• [EXERCISE AIM]:
Starting at the line that contains "What Blender Python" and stopping at the line that contains "from mathutils import Vector, Matrix", copy every line exactly, both ends included, without the pictures.

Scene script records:
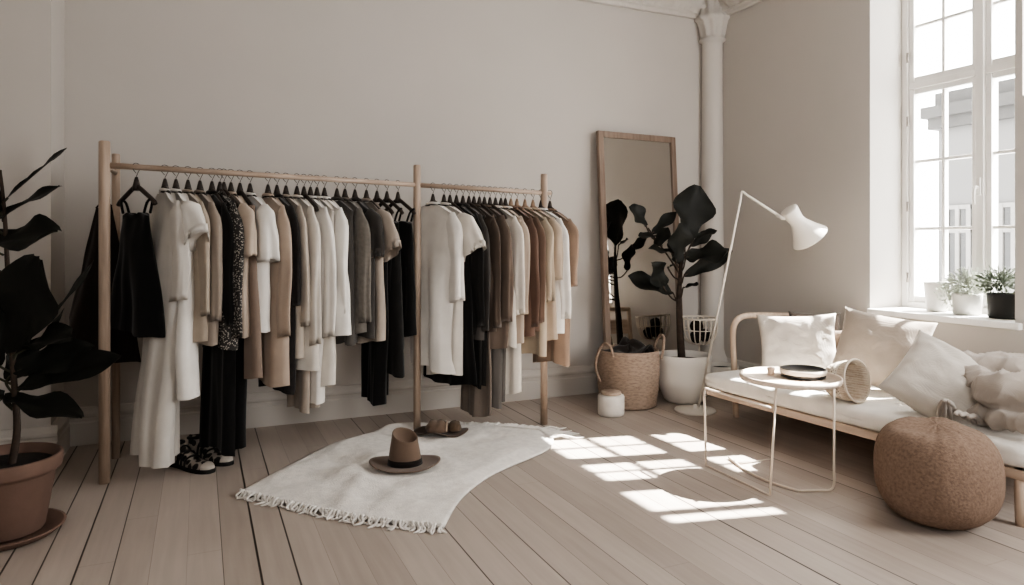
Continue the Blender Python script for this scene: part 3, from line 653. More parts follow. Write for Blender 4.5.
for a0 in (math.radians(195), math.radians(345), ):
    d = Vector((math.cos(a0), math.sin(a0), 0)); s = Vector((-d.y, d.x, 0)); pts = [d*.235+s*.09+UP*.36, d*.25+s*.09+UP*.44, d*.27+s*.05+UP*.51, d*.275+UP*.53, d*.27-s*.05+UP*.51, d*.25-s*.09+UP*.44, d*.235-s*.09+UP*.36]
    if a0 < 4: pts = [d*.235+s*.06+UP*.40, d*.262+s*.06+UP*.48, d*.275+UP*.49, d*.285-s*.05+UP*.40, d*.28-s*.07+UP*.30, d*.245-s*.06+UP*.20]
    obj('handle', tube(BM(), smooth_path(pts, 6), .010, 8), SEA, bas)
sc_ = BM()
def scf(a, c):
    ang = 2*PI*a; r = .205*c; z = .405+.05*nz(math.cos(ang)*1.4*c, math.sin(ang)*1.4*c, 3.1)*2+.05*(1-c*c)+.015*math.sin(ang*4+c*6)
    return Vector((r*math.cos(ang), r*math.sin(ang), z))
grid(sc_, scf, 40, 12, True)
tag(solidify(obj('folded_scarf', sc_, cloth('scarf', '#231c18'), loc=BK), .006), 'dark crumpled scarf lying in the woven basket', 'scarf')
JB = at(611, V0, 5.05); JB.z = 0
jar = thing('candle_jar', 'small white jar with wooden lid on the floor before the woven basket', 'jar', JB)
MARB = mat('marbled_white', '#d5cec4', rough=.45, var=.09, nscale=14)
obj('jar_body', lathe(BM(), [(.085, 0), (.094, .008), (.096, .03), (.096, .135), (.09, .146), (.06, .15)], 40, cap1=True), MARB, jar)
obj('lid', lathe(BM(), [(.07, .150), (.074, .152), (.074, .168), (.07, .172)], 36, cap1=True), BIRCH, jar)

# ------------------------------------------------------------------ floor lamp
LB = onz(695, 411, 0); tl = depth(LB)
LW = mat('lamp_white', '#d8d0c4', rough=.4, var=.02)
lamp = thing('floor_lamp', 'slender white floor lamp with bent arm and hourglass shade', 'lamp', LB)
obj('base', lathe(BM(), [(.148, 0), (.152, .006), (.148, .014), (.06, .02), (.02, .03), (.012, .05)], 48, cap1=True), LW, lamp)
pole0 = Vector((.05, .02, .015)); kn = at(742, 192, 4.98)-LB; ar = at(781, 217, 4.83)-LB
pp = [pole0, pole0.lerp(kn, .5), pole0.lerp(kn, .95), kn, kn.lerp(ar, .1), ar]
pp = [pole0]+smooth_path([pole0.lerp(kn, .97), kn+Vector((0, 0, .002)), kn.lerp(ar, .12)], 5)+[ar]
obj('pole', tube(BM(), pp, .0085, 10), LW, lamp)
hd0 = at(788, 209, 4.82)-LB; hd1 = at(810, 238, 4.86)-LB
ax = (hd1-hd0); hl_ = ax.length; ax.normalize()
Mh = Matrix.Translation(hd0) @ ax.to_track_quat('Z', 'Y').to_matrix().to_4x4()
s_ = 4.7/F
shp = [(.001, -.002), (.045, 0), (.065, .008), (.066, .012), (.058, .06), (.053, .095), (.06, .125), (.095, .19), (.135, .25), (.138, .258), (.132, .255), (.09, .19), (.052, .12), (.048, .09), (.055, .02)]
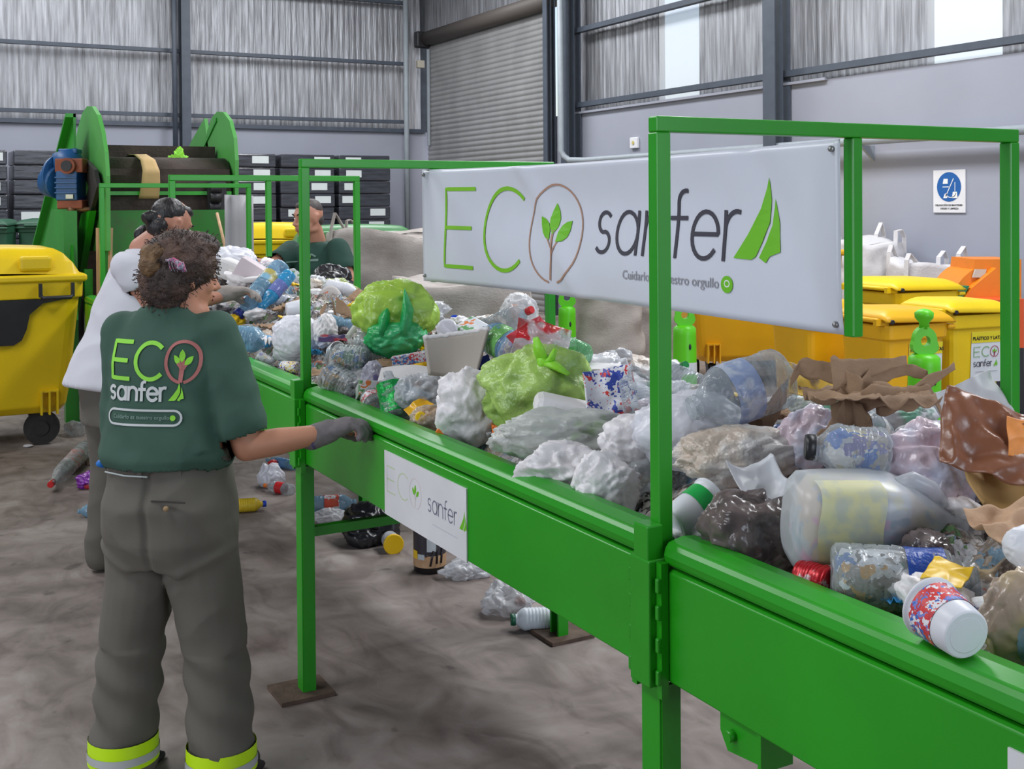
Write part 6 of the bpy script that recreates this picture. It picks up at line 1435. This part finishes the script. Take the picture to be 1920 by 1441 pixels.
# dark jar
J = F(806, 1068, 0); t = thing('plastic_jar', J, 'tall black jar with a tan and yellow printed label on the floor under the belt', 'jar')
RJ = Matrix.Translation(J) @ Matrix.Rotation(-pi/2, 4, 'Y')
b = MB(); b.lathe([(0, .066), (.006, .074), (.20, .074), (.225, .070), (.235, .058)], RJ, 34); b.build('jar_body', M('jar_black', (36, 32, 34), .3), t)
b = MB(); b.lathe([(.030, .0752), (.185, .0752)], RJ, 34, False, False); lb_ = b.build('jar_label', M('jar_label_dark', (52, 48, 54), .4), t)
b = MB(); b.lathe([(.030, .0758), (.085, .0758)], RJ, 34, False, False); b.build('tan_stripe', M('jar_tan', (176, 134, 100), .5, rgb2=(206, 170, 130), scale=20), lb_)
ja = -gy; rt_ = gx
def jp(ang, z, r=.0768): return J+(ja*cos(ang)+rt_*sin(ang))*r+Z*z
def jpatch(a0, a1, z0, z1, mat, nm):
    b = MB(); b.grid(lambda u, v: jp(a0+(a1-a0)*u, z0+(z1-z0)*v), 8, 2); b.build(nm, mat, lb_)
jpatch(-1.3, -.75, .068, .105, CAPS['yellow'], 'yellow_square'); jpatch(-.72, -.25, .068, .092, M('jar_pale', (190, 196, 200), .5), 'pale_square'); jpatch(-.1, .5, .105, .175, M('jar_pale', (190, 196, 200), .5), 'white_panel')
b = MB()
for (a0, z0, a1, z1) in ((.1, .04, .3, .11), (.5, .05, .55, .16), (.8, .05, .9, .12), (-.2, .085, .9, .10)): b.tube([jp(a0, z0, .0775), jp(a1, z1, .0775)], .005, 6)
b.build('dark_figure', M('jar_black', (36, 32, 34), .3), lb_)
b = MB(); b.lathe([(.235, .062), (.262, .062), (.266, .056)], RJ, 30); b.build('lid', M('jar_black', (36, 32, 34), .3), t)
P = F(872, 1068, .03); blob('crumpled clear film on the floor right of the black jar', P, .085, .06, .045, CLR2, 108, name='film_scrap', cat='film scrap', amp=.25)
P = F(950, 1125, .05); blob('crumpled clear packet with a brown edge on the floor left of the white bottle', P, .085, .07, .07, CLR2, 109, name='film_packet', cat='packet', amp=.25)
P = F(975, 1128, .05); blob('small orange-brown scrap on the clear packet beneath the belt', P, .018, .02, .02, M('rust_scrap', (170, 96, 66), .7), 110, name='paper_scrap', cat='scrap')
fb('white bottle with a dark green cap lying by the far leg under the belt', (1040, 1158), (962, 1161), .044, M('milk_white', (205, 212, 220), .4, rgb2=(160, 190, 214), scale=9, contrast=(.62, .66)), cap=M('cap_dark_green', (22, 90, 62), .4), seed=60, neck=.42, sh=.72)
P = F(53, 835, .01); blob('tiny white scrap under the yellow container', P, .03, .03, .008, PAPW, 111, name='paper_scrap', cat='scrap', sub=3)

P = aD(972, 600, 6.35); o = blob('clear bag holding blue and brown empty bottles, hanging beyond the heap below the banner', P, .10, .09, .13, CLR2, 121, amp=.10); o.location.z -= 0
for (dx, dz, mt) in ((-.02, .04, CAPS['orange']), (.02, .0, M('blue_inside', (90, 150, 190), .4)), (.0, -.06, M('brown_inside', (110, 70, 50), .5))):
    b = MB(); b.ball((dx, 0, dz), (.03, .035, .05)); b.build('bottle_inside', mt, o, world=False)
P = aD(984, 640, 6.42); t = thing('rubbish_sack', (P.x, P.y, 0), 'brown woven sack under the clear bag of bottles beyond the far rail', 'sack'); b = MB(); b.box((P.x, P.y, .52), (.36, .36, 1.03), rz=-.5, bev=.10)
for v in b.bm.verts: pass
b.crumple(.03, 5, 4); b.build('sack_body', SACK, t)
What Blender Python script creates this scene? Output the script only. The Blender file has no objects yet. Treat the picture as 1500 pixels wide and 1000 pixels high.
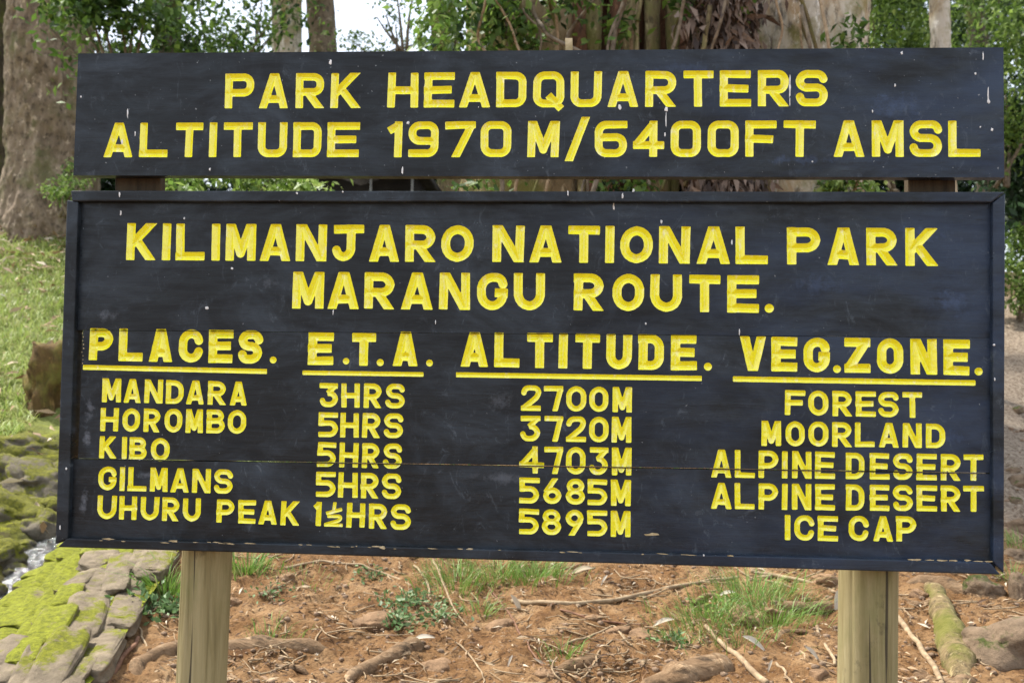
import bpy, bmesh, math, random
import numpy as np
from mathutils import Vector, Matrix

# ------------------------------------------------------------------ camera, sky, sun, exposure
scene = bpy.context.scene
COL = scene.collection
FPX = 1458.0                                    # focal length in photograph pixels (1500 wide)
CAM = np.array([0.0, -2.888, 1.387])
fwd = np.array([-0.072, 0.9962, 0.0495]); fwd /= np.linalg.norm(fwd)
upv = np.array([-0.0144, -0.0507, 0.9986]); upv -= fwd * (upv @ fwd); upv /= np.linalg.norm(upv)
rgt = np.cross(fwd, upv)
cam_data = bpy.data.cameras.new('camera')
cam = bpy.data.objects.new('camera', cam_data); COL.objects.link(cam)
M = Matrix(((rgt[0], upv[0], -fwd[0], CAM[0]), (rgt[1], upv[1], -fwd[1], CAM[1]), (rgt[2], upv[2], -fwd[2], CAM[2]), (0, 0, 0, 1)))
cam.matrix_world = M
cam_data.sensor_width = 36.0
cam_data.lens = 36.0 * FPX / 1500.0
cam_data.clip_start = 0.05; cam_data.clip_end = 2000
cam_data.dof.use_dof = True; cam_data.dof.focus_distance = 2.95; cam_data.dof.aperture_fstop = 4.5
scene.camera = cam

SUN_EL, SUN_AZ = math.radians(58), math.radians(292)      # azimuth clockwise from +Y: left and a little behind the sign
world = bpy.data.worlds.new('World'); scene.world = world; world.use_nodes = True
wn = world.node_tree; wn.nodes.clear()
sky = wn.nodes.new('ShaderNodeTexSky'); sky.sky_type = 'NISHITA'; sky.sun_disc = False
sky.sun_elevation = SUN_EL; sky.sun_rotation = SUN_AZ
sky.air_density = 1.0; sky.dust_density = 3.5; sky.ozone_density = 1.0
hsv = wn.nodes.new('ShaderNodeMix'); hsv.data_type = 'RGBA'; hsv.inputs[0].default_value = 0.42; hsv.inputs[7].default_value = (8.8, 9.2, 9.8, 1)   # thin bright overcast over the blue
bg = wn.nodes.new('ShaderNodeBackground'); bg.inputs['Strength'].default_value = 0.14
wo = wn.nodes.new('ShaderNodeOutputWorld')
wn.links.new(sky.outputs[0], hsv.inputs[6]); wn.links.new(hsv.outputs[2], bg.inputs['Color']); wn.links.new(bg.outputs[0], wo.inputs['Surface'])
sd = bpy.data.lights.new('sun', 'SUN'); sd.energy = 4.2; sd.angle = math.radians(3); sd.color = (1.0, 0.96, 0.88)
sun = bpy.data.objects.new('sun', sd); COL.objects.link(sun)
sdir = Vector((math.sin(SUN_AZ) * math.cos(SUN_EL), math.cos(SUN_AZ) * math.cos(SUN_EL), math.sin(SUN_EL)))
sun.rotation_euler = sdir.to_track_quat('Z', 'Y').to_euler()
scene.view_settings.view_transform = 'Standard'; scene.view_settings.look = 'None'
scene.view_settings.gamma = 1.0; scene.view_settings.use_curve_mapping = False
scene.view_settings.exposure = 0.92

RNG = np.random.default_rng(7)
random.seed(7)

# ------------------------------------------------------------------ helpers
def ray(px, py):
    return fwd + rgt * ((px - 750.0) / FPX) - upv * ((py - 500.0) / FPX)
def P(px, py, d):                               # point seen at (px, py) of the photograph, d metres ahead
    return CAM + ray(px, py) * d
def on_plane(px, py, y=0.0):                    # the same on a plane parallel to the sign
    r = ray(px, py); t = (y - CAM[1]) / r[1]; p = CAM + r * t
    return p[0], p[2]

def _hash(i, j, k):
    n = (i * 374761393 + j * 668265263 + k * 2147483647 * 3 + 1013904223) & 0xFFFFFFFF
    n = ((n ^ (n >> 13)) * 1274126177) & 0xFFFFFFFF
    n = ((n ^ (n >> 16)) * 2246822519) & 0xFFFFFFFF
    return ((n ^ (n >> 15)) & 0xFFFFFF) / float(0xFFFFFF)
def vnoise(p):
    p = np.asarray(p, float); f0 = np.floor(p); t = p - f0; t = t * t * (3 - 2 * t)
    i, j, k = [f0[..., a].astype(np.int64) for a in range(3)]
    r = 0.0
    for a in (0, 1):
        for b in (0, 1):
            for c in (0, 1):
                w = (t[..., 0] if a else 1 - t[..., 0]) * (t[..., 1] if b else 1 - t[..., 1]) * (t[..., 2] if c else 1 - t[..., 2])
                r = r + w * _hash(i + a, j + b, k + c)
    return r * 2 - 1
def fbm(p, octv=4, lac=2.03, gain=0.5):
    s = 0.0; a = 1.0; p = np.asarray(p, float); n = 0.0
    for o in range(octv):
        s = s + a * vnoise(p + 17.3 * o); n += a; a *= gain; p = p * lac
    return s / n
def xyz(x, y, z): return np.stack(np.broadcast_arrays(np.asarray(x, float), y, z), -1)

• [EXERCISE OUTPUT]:
What Blender Python script creates this scene? Output the script only. The Blender file has no objects yet. Treat the picture as 1500 pixels wide and 1000 pixels high.
import bpy, bmesh, math, random
import numpy as np
from mathutils import Vector, Matrix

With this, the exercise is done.